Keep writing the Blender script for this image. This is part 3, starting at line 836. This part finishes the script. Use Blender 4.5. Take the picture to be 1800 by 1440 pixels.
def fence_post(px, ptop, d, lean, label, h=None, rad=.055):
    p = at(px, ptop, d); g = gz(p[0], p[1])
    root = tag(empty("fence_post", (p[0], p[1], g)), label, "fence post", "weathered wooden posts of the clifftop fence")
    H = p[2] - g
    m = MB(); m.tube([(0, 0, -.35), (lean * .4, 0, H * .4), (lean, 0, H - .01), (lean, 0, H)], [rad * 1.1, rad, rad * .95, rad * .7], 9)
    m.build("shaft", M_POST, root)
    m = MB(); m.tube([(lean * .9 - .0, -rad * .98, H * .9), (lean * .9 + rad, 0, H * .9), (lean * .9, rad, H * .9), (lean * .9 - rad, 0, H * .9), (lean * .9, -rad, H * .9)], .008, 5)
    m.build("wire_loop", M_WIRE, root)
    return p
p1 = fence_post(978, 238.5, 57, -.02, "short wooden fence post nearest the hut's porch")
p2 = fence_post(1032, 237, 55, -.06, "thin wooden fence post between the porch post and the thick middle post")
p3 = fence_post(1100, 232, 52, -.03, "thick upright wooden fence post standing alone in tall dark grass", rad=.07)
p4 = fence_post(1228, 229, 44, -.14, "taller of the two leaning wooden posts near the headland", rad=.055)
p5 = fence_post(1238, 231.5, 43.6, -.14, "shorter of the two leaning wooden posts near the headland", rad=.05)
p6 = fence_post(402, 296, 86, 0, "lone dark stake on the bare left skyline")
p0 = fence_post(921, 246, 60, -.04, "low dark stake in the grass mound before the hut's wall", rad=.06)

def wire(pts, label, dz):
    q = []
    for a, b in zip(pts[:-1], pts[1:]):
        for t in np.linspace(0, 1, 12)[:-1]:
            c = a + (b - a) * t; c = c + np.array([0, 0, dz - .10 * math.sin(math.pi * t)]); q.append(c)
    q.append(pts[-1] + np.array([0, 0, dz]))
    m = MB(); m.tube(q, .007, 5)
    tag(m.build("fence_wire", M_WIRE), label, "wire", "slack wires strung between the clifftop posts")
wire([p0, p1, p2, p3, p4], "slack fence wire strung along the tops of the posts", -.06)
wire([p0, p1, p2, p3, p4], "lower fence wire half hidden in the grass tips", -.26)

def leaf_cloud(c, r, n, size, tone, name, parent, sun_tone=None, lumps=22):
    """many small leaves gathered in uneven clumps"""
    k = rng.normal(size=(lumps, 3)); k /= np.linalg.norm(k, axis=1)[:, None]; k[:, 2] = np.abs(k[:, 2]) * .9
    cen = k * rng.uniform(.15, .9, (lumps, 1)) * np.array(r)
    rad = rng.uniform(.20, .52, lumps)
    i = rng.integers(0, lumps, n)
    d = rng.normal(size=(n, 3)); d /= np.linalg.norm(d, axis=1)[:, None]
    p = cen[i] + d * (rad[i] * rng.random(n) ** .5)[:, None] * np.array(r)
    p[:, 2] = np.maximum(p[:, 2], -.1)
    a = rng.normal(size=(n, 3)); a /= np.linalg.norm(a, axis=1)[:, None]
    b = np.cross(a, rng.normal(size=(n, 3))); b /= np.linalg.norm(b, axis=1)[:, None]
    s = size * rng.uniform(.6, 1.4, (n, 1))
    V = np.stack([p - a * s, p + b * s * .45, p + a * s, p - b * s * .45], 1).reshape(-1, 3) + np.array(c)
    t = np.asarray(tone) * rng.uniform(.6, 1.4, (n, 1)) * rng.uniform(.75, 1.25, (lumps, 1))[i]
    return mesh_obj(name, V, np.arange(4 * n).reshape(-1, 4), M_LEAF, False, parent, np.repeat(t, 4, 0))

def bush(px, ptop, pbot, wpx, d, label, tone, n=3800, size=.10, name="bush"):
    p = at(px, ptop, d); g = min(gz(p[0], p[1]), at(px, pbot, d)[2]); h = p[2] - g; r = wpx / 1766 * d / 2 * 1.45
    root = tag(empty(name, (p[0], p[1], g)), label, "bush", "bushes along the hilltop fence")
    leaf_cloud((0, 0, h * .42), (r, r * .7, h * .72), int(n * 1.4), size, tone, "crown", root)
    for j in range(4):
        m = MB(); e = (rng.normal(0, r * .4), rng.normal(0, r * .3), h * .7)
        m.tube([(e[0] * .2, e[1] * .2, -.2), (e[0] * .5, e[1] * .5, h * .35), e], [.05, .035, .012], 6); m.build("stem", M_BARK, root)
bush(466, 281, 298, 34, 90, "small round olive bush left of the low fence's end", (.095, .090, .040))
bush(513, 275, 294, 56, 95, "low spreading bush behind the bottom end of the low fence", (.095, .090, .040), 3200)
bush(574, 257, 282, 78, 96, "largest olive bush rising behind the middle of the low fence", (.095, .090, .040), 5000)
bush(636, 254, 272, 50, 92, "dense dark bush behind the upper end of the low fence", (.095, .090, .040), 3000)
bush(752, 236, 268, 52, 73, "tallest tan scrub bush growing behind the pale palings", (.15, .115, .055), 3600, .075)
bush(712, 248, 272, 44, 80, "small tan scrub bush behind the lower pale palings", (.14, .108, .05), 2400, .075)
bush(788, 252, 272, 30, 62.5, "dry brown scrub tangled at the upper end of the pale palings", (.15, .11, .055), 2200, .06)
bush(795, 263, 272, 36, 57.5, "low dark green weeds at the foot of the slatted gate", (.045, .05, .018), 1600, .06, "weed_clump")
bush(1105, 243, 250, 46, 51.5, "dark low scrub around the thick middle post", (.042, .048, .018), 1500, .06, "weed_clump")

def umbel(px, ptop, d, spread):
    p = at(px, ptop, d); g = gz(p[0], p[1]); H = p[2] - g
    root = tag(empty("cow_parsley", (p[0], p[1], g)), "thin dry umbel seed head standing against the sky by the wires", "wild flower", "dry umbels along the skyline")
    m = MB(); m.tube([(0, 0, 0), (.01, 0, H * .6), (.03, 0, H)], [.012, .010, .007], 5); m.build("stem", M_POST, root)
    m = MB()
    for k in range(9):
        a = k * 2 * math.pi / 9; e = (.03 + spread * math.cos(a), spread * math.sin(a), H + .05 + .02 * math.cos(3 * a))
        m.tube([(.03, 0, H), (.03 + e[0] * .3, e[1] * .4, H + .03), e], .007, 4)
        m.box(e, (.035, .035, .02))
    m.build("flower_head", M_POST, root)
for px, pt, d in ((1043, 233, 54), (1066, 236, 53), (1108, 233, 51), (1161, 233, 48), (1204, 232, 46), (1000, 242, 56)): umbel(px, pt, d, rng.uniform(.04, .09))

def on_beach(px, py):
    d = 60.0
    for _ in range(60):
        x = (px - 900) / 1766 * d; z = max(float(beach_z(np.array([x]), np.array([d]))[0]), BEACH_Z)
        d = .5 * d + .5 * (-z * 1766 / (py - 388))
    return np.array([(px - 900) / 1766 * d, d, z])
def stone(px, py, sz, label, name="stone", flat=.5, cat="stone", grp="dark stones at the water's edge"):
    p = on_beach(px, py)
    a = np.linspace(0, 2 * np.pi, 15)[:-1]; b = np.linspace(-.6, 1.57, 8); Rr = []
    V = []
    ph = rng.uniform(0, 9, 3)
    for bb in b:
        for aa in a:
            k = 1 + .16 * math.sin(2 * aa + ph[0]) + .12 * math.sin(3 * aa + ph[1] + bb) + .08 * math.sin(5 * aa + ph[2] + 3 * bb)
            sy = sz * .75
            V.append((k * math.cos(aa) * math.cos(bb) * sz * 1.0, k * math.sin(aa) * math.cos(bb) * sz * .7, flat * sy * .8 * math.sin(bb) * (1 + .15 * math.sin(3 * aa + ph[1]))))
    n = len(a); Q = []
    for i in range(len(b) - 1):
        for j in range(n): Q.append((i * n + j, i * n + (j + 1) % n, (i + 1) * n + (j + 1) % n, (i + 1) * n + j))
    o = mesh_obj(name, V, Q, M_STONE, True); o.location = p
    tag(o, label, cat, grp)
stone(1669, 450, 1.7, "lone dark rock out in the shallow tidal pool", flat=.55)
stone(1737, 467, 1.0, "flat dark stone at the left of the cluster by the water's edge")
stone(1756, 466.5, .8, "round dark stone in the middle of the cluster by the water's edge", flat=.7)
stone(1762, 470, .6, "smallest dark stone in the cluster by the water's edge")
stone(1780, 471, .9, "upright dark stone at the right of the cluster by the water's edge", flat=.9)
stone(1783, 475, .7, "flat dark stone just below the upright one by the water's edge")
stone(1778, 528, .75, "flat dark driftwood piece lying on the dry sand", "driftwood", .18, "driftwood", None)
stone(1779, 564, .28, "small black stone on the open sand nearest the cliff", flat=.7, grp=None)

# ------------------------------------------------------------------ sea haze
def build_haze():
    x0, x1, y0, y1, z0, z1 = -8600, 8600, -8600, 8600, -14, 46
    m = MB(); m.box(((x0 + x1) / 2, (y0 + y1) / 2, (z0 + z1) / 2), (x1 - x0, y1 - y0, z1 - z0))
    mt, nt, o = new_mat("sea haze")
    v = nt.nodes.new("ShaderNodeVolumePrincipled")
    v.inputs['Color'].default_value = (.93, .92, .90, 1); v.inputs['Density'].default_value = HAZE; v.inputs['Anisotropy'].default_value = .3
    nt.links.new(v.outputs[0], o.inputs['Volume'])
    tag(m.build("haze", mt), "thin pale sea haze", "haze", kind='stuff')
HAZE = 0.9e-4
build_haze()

--

*Task requirements*:
Print, please, the lines above from the very first through the one that holds "dark stake in", both included, word for word and with nothing else.

*Completed exercise*:
Keep writing the Blender script for this image. This is part 3, starting at line 836. This part finishes the script. Use Blender 4.5. Take the picture to be 1800 by 1440 pixels.
def fence_post(px, ptop, d, lean, label, h=None, rad=.055):
    p = at(px, ptop, d); g = gz(p[0], p[1])
    root = tag(empty("fence_post", (p[0], p[1], g)), label, "fence post", "weathered wooden posts of the clifftop fence")
    H = p[2] - g
    m = MB(); m.tube([(0, 0, -.35), (lean * .4, 0, H * .4), (lean, 0, H - .01), (lean, 0, H)], [rad * 1.1, rad, rad * .95, rad * .7], 9)
    m.build("shaft", M_POST, root)
    m = MB(); m.tube([(lean * .9 - .0, -rad * .98, H * .9), (lean * .9 + rad, 0, H * .9), (lean * .9, rad, H * .9), (lean * .9 - rad, 0, H * .9), (lean * .9, -rad, H * .9)], .008, 5)
    m.build("wire_loop", M_WIRE, root)
    return p
p1 = fence_post(978, 238.5, 57, -.02, "short wooden fence post nearest the hut's porch")
p2 = fence_post(1032, 237, 55, -.06, "thin wooden fence post between the porch post and the thick middle post")
p3 = fence_post(1100, 232, 52, -.03, "thick upright wooden fence post standing alone in tall dark grass", rad=.07)
p4 = fence_post(1228, 229, 44, -.14, "taller of the two leaning wooden posts near the headland", rad=.055)
p5 = fence_post(1238, 231.5, 43.6, -.14, "shorter of the two leaning wooden posts near the headland", rad=.05)
p6 = fence_post(402, 296, 86, 0, "lone dark stake on the bare left skyline")
p0 = fence_post(921, 246, 60, -.04, "low dark stake in the grass mound before the hut's wall", rad=.06)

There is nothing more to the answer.